* [Short task]
Repeat the whole listing exactly.

* [Stored data]
* * * * * * *

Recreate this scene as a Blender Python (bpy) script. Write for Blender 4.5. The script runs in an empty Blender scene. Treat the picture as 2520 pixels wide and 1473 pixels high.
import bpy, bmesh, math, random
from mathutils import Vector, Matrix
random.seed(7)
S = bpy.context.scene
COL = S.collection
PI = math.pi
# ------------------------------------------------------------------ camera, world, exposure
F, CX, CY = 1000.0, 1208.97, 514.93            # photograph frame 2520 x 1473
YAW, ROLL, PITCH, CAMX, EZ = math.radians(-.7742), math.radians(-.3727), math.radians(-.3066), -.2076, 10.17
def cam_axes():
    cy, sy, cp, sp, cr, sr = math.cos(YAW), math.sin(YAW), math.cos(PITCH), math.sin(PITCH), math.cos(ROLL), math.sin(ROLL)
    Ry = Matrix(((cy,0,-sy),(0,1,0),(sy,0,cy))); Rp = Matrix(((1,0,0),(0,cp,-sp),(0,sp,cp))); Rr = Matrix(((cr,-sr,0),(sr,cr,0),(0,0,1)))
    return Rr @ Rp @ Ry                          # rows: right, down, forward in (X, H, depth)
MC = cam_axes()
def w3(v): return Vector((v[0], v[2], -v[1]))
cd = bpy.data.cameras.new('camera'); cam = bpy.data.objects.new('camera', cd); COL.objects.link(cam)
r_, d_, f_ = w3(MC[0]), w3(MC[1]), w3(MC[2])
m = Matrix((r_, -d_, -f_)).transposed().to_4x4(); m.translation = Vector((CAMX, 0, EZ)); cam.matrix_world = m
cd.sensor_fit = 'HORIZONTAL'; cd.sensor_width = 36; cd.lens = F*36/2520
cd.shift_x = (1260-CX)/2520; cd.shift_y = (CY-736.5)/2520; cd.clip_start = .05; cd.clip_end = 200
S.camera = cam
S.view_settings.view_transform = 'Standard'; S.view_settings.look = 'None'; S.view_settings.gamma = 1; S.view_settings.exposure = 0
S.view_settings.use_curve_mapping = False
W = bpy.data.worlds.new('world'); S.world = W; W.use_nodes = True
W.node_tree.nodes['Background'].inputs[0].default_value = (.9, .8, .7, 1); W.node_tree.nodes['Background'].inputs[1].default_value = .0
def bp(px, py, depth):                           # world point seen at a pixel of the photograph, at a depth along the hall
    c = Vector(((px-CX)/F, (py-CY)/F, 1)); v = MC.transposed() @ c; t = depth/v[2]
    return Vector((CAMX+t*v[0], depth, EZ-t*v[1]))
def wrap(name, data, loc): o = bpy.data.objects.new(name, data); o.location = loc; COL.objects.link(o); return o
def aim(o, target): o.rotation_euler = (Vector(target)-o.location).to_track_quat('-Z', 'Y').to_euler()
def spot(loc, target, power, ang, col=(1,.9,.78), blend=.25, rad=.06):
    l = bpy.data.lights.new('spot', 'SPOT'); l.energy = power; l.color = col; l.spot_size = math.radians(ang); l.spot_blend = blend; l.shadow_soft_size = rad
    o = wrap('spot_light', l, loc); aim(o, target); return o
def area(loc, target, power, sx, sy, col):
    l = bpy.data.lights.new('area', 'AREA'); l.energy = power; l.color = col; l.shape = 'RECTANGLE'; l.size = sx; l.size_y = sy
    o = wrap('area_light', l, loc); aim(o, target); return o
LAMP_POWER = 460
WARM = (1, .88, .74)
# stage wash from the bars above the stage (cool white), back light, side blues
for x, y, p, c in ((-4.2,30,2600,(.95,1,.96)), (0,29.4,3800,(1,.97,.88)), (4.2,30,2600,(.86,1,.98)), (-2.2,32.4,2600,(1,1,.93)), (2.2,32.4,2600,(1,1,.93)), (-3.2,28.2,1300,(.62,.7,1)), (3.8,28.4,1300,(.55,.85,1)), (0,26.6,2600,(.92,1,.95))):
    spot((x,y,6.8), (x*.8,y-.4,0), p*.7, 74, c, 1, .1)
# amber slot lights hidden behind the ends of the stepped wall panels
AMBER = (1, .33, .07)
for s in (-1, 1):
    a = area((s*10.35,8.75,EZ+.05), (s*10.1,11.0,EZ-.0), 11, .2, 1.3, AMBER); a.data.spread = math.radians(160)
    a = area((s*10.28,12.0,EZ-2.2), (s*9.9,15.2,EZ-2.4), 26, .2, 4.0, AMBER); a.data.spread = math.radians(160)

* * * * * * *

* [Solution for this task]
Recreate this scene as a Blender Python (bpy) script. Write for Blender 4.5. The script runs in an empty Blender scene. Treat the picture as 2520 pixels wide and 1473 pixels high.
import bpy, bmesh, math, random
from mathutils import Vector, Matrix
random.seed(7)
S = bpy.context.scene
COL = S.collection
PI = math.pi
# ------------------------------------------------------------------ camera, world, exposure
F, CX, CY = 1000.0, 1208.97, 514.93            # photograph frame 2520 x 1473
YAW, ROLL, PITCH, CAMX, EZ = math.radians(-.7742), math.radians(-.3727), math.radians(-.3066), -.2076, 10.17
def cam_axes():
    cy, sy, cp, sp, cr, sr = math.cos(YAW), math.sin(YAW), math.cos(PITCH), math.sin(PITCH), math.cos(ROLL), math.sin(ROLL)
    Ry = Matrix(((cy,0,-sy),(0,1,0),(sy,0,cy))); Rp = Matrix(((1,0,0),(0,cp,-sp),(0,sp,cp))); Rr = Matrix(((cr,-sr,0),(sr,cr,0),(0,0,1)))
    return Rr @ Rp @ Ry                          # rows: right, down, forward in (X, H, depth)
MC = cam_axes()
def w3(v): return Vector((v[0], v[2], -v[1]))
cd = bpy.data.cameras.new('camera'); cam = bpy.data.objects.new('camera', cd); COL.objects.link(cam)
r_, d_, f_ = w3(MC[0]), w3(MC[1]), w3(MC[2])
m = Matrix((r_, -d_, -f_)).transposed().to_4x4(); m.translation = Vector((CAMX, 0, EZ)); cam.matrix_world = m
cd.sensor_fit = 'HORIZONTAL'; cd.sensor_width = 36; cd.lens = F*36/2520
cd.shift_x = (1260-CX)/2520; cd.shift_y = (CY-736.5)/2520; cd.clip_start = .05; cd.clip_end = 200
S.camera = cam
S.view_settings.view_transform = 'Standard'; S.view_settings.look = 'None'; S.view_settings.gamma = 1; S.view_settings.exposure = 0
S.view_settings.use_curve_mapping = False
W = bpy.data.worlds.new('world'); S.world = W; W.use_nodes = True
W.node_tree.nodes['Background'].inputs[0].default_value = (.9, .8, .7, 1); W.node_tree.nodes['Background'].inputs[1].default_value = .0
def bp(px, py, depth):                           # world point seen at a pixel of the photograph, at a depth along the hall
    c = Vector(((px-CX)/F, (py-CY)/F, 1)); v = MC.transposed() @ c; t = depth/v[2]
    return Vector((CAMX+t*v[0], depth, EZ-t*v[1]))
def wrap(name, data, loc): o = bpy.data.objects.new(name, data); o.location = loc; COL.objects.link(o); return o
def aim(o, target): o.rotation_euler = (Vector(target)-o.location).to_track_quat('-Z', 'Y').to_euler()
def spot(loc, target, power, ang, col=(1,.9,.78), blend=.25, rad=.06):
    l = bpy.data.lights.new('spot', 'SPOT'); l.energy = power; l.color = col; l.spot_size = math.radians(ang); l.spot_blend = blend; l.shadow_soft_size = rad
    o = wrap('spot_light', l, loc); aim(o, target); return o
def area(loc, target, power, sx, sy, col):
    l = bpy.data.lights.new('area', 'AREA'); l.energy = power; l.color = col; l.shape = 'RECTANGLE'; l.size = sx; l.size_y = sy
    o = wrap('area_light', l, loc); aim(o, target); return o
LAMP_POWER = 460
WARM = (1, .88, .74)
# stage wash from the bars above the stage (cool white), back light, side blues
for x, y, p, c in ((-4.2,30,2600,(.95,1,.96)), (0,29.4,3800,(1,.97,.88)), (4.2,30,2600,(.86,1,.98)), (-2.2,32.4,2600,(1,1,.93)), (2.2,32.4,2600,(1,1,.93)), (-3.2,28.2,1300,(.62,.7,1)), (3.8,28.4,1300,(.55,.85,1)), (0,26.6,2600,(.92,1,.95))):
    spot((x,y,6.8), (x*.8,y-.4,0), p*.7, 74, c, 1, .1)
# amber slot lights hidden behind the ends of the stepped wall panels
AMBER = (1, .33, .07)
for s in (-1, 1):
    a = area((s*10.35,8.75,EZ+.05), (s*10.1,11.0,EZ-.0), 11, .2, 1.3, AMBER); a.data.spread = math.radians(160)
    a = area((s*10.28,12.0,EZ-2.2), (s*9.9,15.2,EZ-2.4), 26, .2, 4.0, AMBER); a.data.spread = math.radians(160)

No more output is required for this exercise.